Parents

Lost. Forever. My friend lost his dad on the same day they were celebrating his mum's birthday. I was already crying, from watching stray dogs being caught and when they let out a cry. Right now, I'm thinking what would it feels like if it's me. Nauzubillah, in any time soon, but still. Who am I to challenge the power of God? How can I predict the future? I wonder how I will be if I'm to face the same situation. I wonder how will our family go on? I wonder if I can go on? I'm an idiot daughter, I've never show any kind of appreciation towards my parents. I'm not a good daughter, and you might as well as call me someone who would not remember her parents for raising her. True, it's so true. How many times have I disappoint my dad? How many times have I made my mum cried? I don't even know myself. See how terrible I am? See how ungrateful I am? But still my parents did not tossed me away. My mum did not scold me when I cried after seeing my college's result. My dad let me apply wherever I like, even though he complained about my choice of course after that. I know that my mum felt pity for me, she feel sorry that her eldest daughter could not advanced towards degree. And my dad wanted me to be able to find a job after getting a degree, wanting me to be able to support myself and be able to do what I like. Behind all those babblings and scolding, my parents wanted me to be the best and have the best. I could not be the best, so it is hard for me to get the best, no matter what my parents have done for me. Because it the end, it's up to me to decide where my life will headed. I wasted a chance to get a life that I wanted, and making my parents very disappointed with me. I was angry with my dad for not speaking to me after he find out about my results, without thinking about his feelings.

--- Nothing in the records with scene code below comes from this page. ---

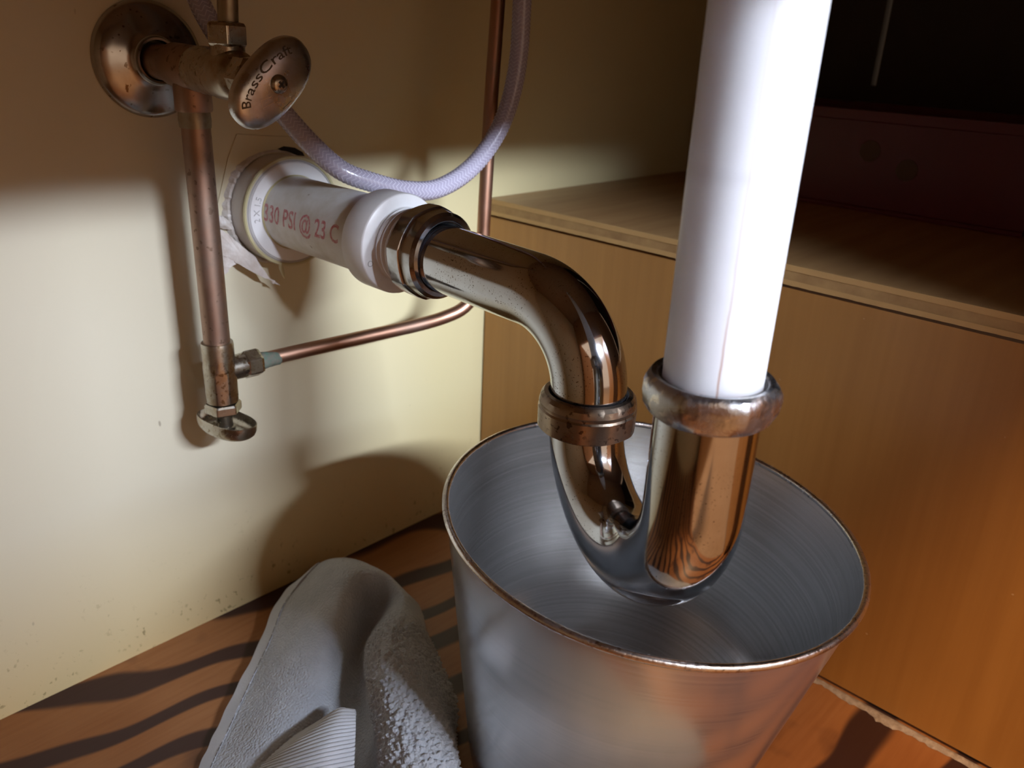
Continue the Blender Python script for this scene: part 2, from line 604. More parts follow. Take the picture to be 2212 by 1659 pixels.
# plywood platform on the right
plat = thing('plywood_platform', (.2, -.28, 0), 'boxed-in plywood platform with a raw layered edge right of the bucket', 'platform')
box('side_panel', (0, -.56, .0035), (.012, -.0020, HP - .0020), M['panel'], plat)
sh = box('shelf_board', (.0, -.56, HP), (.40, -.0008, ZS), M['shelf'], plat)
# edge of the board: three glued layers, each a strip standing slightly proud
def strip(name, z0, z1, x0, mat, seed, amp):
    V, F = [], []
    n = 160
    for i in range(n + 1):
        y = -.56 + (.5592) * i / n
        a = noise.noise(Vector((y * 60, seed, 0))) * amp + noise.noise(Vector((y * 240, seed, 3))) * amp * .5
        b = noise.noise(Vector((y * 70, seed + 9, 0))) * amp
        V += [(.0005, y, z0), (x0 + b * .3, y, z0 - abs(a) * .6), (x0 + a * .3, y, z1), (.0005, y, z1)]
    for i in range(n):
        for k in range(4):
            F.append((i * 4 + k, i * 4 + (k + 1) % 4, i * 4 + 4 + (k + 1) % 4, i * 4 + 4 + k))
    F += [(0, 1, 2, 3), (n * 4 + 3, n * 4 + 2, n * 4 + 1, n * 4)]
    return mesh_obj(name, V, F, mat, sh, True, 30)
strip('ply_layer', HP + .0004, HP + .0036, -.0016, M['ply_light'], 1.3, .0007)
strip('ply_layer', HP + .0036, HP + .0098, -.0010, M['ply_dark'], 5.1, .0005)
strip('ply_layer', HP + .0098, ZS + .0001, -.0013, M['ply_light'], 8.7, .0004)

# dusty crumbs along the foot of the panel
V, F = [], []
n = 150
for i in range(n + 1):
    y = -.56 + .42 * i / n
    wv = .0075 + .0050 * noise.noise(Vector((y * 45, 0, 0))) + .0028 * noise.noise(Vector((y * 260, 1, 0)))
    wv = max(wv, .0012) * min(1, (1 - i / n) * 3 + .25)
    for j in range(7):
        t = j / 6
        h = math.sin(PI * min(t * 1.1, 1)) * .0026 * (.7 + .6 * noise.noise(Vector((y * 260, t * 5, 4)))) + .0002
        V.append((-.0003 - wv * (1 - t), y, max(h, .0001)))
for i in range(n):
    for j in range(6):
        F.append((i * 7 + j, i * 7 + j + 1, i * 7 + 8 + j, i * 7 + 7 + j))
ob = mesh_obj('dust_crumbs', V, F, M['dust'], None, True, 60)
ob['kind'] = 'stuff'; ob['label'] = 'grey line of dust and crumbs along the foot of the plywood panel'; ob['category'] = 'dust'

# ------------------------------------------------------------------ wall details: patch, ragged hole, torn paper, smudge
AX, AZ = -.2065, .3088          # drain stub axis
def plate(name, pts, y0, th, mat, parent, sub=1):
    n = len(pts)
    V = [(x, y0 - th, z) for x, z in pts] + [(x, y0, z) for x, z in pts]
    F = [tuple(range(n)), tuple(range(2 * n - 1, n - 1, -1))] + [(i, (i + 1) % n, n + (i + 1) % n, n + i) for i in range(n)]
    return mesh_obj(name, V, F, mat, parent, False)
plate('wall_patch', [(-.2325, .3585), (-.2400, .344), (-.2515, .311), (-.2500, .296), (-.238, .285), (-.190, .275), (-.160, .285), (-.151, .330), (-.152, .3425), (-.187, .3545)], -.0001, .0008, M['wall'], wall)

V, F = [], []
n = 180
for k in range(n):
    th = 2 * PI * k / n
    nz = noise.noise(Vector((math.cos(th) * 9, math.sin(th) * 9, .3)))
    n2 = noise.noise(Vector((math.cos(th) * 30, math.sin(th) * 30, 2.3)))
    left = max(0, -math.cos(th)) * (1 if math.sin(th) < .9 else .6)
    wd = .0012 + .0022 * left * (1 + nz * .8) + .0009 * n2 * left
    hgt = .0018 + .0026 * left * (1 + .7 * n2)
    for (r, y) in ((.0368, -.0009), (.0370, -hgt), (.0372 + wd * .5, -hgt * (1 + .3 * nz)), (.0374 + wd, -.0008)):
        V.append((AX + r * math.cos(th), y, AZ + r * math.sin(th)))
for k in range(n):
    k2 = (k + 1) % n
    for j in range(3):
        F.append((k * 4 + j, k * 4 + j + 1, k2 * 4 + j + 1, k2 * 4 + j))
mesh_obj('ragged_plaster_edge', V, F, M['plaster'], wall, True, 30)

def scrap(name, outline, mat, curl, th, seed):
    """torn paper: a fan of points (x, y, z) thickened and roughened"""
    C = Vector((0, 0, 0))
    for p in outline:
        C += Vector(p)
    C /= len(outline)
    pts = []
    m_ = len(outline)
    for i in range(m_):
        a, b = Vector(outline[i]), Vector(outline[(i + 1) % m_])
        for k in range(6):
            q = a.lerp(b, k / 6)
            d = (q - C).normalized()
            pts.append(q + d * (.0011 * noise.noise(q * 500 + Vector((seed, 0, 0)))))
    n = len(pts)
    rings = [1.0, .75, .45, .15]
    V = []
    for side in (0, 1):
        for r in rings:
            for q in pts:
                p = C.lerp(q, r)
                p = p + Vector((0, -curl * (1 - r) + .0008 * noise.noise(p * 300 + Vector((0, seed, 0))), 0))
                p = p + Vector((0, th * side, th * .5 * side))
                V.append(p)
    F = []
    R_ = len(rings)
    for side in (0, 1):
        o = side * R_ * n
        for i in range(R_ - 1):
            for k in range(n):
                k2 = (k + 1) % n
                F.append((o + i * n + k, o + i * n + k2, o + (i + 1) * n + k2, o + (i + 1) * n + k))
        F.append(tuple(o + (R_ - 1) * n + k for k in range(n)))
    for k in range(n):
        k2 = (k + 1) % n
        F.append((k, k2, R_ * n + k2, R_ * n + k))
    return mesh_obj(name, V, F, mat, wall, True, 30)
scrap('torn_paper_flap', [(-.2545, -.002, .3005), (-.2485, -.004, .2975), (-.2440, -.010, .2915), (-.2330, -.014, .2800), (-.2255, -.018, .2640), (-.2310, -.017, .2665), (-.2420, -.013, .2745), (-.2500, -.008, .2810), (-.2560, -.003, .2850)], M['paper'], .0035, .0013, 2)
scrap('torn_paper_flap', [(-.2540, -.002, .2850), (-.2490, -.008, .2820), (-.2440, -.010, .2770), (-.2490, -.009, .2745), (-.2520, -.007, .2700), (-.2560, -.004, .2665), (-.2575, -.002, .2700), (-.2570, -.002, .2780)], M['paper'], .002, .0012, 5)
scrap('torn_paper_flap', [(-.2545, -.003, .3065), (-.2500, -.006, .3080), (-.2455, -.007, .3035), (-.2440, -.006, .2985), (-.2490, -.005, .2995), (-.2545, -.003, .3010)], M['plaster'], .003, .0015, 8)
scrap('torn_paper_flap', [(-.2262, -.0175, .2650), (-.2240, -.0180, .2635), (-.2195, -.0190, .2600), (-.2190, -.0188, .2590), (-.2240, -.0178, .2615)], M['paper'], .0005, .0007, 11)
sm = [(-.2032, .3478), (-.1985, .3492), (-.1900, .3478), (-.1840, .3445), (-.1825, .3418), (-.1880, .3425), (-.1945, .3448), (-.2000, .3462)]
plate('black_smudge', sm, -.0009, .0004, M['soot'], wall)

# ------------------------------------------------------------------ PVC drain stub
stub = thing('drain_stub', (AX, -.02, AZ), 'white plastic drain pipe stub with red printing coming out of the cream wall', 'pipe')
D = (0, -1, 0)      # out of the wall
hub = lathe('hub', [(-.004, .0362), (.0195, .0364), (.0208, .0360), (.0211, .0345), (.0206, .0338)], (AX, 0, AZ), D, M['pvc_hub'], stub, 96, caps=False)
lathe('cement_ring', [(.0195, .0366), (.0207, .0371), (.0217, .0366), (.0217, .0352), (.0207, .0346)], (AX, 0, AZ), D, M['glue'], hub, 96, caps=False)
lathe('cement_ring', [(.0192, .0338), (.0216, .0345), (.0222, .0338), (.0210, .0328)], (AX, 0, AZ), D, M['emboss'], hub, 96, caps=False)
drip = lathe('cement_drip', [(0, .0001), (.0015, .0012), (.005, .0016), (.009, .0011), (.0125, .0001)], (AX - .0125, -.0205, AZ - .0325), (.18, -.08, -1), M['glue'], hub, 16, caps=False)
bush = lathe('bushing', [(.012, .0335), (.0215, .0335), (.0226, .0328), (.0226, .0246), (.0205, .0240)], (AX, 0, AZ), D, M['pvc_white'], stub, 96, caps=False)
pipe = lathe('pipe', [(.010, .0241), (.120, .0241)], (AX, 0, AZ), D, M['pvc'], stub, 96, caps=False)
lathe('cement_ring', [(.0222, .0241), (.0232, .0250), (.0240, .0241)], (AX, 0, AZ), D, M['glue'], bush, 96, caps=False)

# red print wrapped on the pipe
V, F = text_mesh('330 PSI @ 23 C', .0158, .0, 3, .00022)
R0 = .02422
ang0 = math.radians(172)        # side facing the room's left, letters read towards the camera
W2 = []
for v in V:
    y = -.0235 - v.x * .80
    a = ang0 - (v.y - .0056) / R0
    W2.append((AX + R0 * math.cos(a), y, AZ + R0 * math.sin(a)))
o = mesh_obj('printed_letters', W2, F, M['red_ink'], pipe, False)
o['label'] = 'red printed pressure rating'

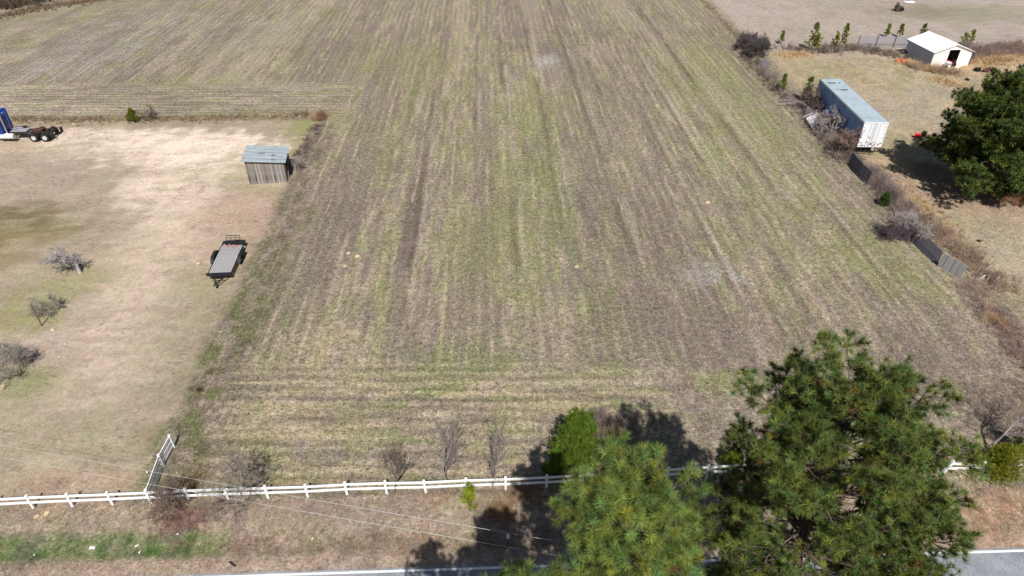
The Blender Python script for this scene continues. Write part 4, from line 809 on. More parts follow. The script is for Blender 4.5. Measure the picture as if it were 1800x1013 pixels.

I'm a pathetic daughter, aren't I? Maybe it will be better if I wasn't born and become a hassle to my parents like this, But I'm lucky to be born, and I should appreciate the second chance that Allah has granted me, and be a better person so that I won't disappoint my parents again. I should have realised earlier that my dad has worked hard for me, to give me everything that I want and need.

I will change, I know I will. I will try harder. I will remember that my time with my parents are being counted, so I should be able to make full use of the present time.


Mum, Dad. I love you. This might be the first time you have it from me, and I'm sorry for being such a jerk. I won't disappoint you again. I will be a great person, like you always dreamed of.